--- BEGIN INFORMATION SHOWN ---

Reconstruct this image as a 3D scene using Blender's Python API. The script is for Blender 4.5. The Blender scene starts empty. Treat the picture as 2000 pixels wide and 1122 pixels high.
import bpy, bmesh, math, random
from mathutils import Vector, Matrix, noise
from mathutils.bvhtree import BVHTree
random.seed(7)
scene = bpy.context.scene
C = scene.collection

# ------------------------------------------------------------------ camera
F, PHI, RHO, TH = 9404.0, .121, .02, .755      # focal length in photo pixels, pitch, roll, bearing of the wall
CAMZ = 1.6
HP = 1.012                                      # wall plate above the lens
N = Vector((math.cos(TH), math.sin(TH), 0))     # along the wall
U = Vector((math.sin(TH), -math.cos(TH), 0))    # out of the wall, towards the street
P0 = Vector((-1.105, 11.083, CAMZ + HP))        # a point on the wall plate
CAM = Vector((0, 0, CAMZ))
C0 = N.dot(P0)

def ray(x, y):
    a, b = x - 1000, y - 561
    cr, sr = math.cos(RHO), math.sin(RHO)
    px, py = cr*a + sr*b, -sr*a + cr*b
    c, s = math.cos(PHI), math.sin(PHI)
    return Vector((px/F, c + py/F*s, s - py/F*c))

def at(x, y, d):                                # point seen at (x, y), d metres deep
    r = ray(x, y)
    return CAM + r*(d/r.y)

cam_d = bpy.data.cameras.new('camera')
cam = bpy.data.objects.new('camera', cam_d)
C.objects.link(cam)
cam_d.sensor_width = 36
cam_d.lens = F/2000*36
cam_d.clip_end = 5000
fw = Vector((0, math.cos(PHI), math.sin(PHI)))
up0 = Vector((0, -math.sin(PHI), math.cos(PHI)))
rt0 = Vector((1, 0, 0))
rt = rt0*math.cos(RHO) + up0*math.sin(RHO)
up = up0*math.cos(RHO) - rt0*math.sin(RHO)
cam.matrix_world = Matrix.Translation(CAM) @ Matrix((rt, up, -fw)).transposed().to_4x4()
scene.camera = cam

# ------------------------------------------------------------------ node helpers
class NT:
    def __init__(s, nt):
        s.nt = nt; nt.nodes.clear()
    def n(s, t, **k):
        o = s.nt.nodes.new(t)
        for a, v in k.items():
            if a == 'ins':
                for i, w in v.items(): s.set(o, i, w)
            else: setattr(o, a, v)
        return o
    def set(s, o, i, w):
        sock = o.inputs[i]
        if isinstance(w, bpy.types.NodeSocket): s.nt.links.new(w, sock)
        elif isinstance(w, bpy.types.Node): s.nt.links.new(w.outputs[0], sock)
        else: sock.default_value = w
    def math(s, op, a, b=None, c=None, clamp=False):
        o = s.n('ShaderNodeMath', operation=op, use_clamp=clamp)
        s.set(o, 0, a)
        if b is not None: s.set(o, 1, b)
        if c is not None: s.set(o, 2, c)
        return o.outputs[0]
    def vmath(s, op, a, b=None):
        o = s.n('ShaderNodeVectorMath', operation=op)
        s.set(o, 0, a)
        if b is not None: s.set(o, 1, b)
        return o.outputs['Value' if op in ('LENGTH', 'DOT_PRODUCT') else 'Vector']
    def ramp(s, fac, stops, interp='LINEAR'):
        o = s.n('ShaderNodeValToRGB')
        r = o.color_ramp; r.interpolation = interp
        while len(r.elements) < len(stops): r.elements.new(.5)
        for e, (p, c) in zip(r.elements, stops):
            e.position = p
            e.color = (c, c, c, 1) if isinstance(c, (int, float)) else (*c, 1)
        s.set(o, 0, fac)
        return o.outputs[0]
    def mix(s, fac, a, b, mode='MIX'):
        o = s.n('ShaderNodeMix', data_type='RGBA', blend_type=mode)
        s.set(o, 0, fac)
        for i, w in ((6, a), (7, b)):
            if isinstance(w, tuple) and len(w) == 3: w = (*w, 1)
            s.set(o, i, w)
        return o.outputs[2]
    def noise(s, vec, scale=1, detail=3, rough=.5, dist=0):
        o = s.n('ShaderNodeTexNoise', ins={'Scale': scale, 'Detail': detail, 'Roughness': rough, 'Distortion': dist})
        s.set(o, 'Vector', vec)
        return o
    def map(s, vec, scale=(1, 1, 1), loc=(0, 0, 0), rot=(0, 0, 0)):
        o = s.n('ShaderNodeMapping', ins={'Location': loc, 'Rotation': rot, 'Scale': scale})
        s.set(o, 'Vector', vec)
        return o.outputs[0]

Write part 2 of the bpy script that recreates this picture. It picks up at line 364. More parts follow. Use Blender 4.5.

--- END INFORMATION SHOWN ---

◆ PROBLEM ◆
Print the records above verbatim from their first line to the line containing "return Vector((px/F, c", both included, and stop there.

◆ THE COMPLETED TASK ◆
Reconstruct this image as a 3D scene using Blender's Python API. The script is for Blender 4.5. The Blender scene starts empty. Treat the picture as 2000 pixels wide and 1122 pixels high.
import bpy, bmesh, math, random
from mathutils import Vector, Matrix, noise
from mathutils.bvhtree import BVHTree
random.seed(7)
scene = bpy.context.scene
C = scene.collection

# ------------------------------------------------------------------ camera
F, PHI, RHO, TH = 9404.0, .121, .02, .755      # focal length in photo pixels, pitch, roll, bearing of the wall
CAMZ = 1.6
HP = 1.012                                      # wall plate above the lens
N = Vector((math.cos(TH), math.sin(TH), 0))     # along the wall
U = Vector((math.sin(TH), -math.cos(TH), 0))    # out of the wall, towards the street
P0 = Vector((-1.105, 11.083, CAMZ + HP))        # a point on the wall plate
CAM = Vector((0, 0, CAMZ))
C0 = N.dot(P0)

def ray(x, y):
    a, b = x - 1000, y - 561
    cr, sr = math.cos(RHO), math.sin(RHO)
    px, py = cr*a + sr*b, -sr*a + cr*b
    c, s = math.cos(PHI), math.sin(PHI)
    return Vector((px/F, c + py/F*s, s - py/F*c))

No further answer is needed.